French Strikers & the Tea Party: Mark Lilla Responds


Philippe Desmazes/AFP/Getty Images

Demonstrators walking past a damaged car as they protest against France’s government pensions reform, Lyon, October 18, 2010

Those who responded so strongly to my post obviously spent more energy objecting to its title (not mine, by the way) than thinking about the modest comparison I made between the Lyon protests and the Tea Party protests. They are similar in only two, but to me important, respects.

One is that they are both about more than they seem to be because a certain switch has been flipped in the national psyche. The Tea Partiers translated their economic worries and growing distrust of government into a phantasmagoric socialist threat posed by the Bush-Obama bailout and stimulus; the CGT and other French unions take a genuine concern over flat wages and high unemployment and whip it into a phantasmagoric coup d’état permanent led by corrupt right-wing politicians and the wealthy classes they protect—or, as Shea Ahna writes, with some reason, “the endemic corruption of a state and the increasingly unjust economic order that it underwrites.” Rather than respond to the limited problem at hand, they pull their folkloric costumes out of the closet and reenact the national passion play.

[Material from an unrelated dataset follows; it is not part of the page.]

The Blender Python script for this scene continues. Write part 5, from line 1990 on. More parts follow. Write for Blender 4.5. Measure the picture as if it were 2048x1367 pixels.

The other similarity is that they have nothing to offer as an alternative. The Tea Party groups have been silent about just what should have been done in the face of the financial collapse of 2008, and don’t bother to enter into the complicated details of what actually was done. The French unions have offered no plausible alternative for dealing with the demographic reality that people are living longer, which not only means most can work longer (though not in some jobs), but that they will be drawing benefits longer from a shrinking workforce. Something has to give, and soon, well before the rules of global capitalism can be rewritten (as if that’s going to happen). In short, there is a childishness evident in both movements, a stubborn unwillingness to grapple with messy reality and reason about it. (Contra Michael Dietz, political discourse can be, and must be, more than competing speech acts.)

In response to Mr. Dilettoso: French workers are perfectly free to use their vacation or sick days to attend protests and will not be docked. And from the beginning the streets of Lyon have been filled with school kids marching (I saw large groups of them) and, in more recent days, tossing bricks when they are supposed to be in school.

And as for calling the Tea Party “crypto-fascist,” “nationalistic,” and “race-centric,” a solvent for such clichés can be found in my critical piece on the movment in the Review, “The Tea Party Jacobins,” (May 20, 2010).